The agency warned, however, that the outlook for South Africa's rating remains negative because of weak growth and political tensions.
S&P's currently rates South African longterm debt BBB-, just one notch above junk, a status that prevents many international investors from buying into sovereign bonds.
The government welcomed S&P's decision to put a downgrade on hold.
"The benefit of this decision is that South Africa is given more time to demonstrate further concrete implementation of reforms that are underway," the treasury said in a statement.
South Africa has been plagued by political controversay as its growth this year is expected to hit its lowest since the 2008 world economic crisis.

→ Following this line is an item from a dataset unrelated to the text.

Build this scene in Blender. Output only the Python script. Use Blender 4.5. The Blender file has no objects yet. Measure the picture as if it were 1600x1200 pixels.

The International Monetary Fund (IMF) forecasts a meagre 0.6 percent growth, while one of the country's four leading banks, Nedbank, expects 2016 "to be a very weak year, with growth of only 0.2 per cent".
Africa's most advanced economy, which grew an average 5.0 per cent between 2004 and 2007, has been hit by weak international commodity prices and the economic slowdown in China.
But political upheavals, particularly President Jacob Zuma's sudden sacking of finance minister Nhlanhla Nene in December, have seen the rand weaken sharply against the dollar, fuelling inflation.
Zuma's tense relations with current Finance Minister, Pravin Gordhan, who is seen as trying to clean up corruption and wasteful expenditure, have also worried investors.
Analysts warn that while South Africa has survived a downgrade, it is not out of the woods, and relegation to sub-investment grade level remains on the cards by December.
"On the growth front the economy is not likely to improve significantly during the next six months and that will be a recipe for a downgrade," Nedbank economist Isaac Matshego told AFP.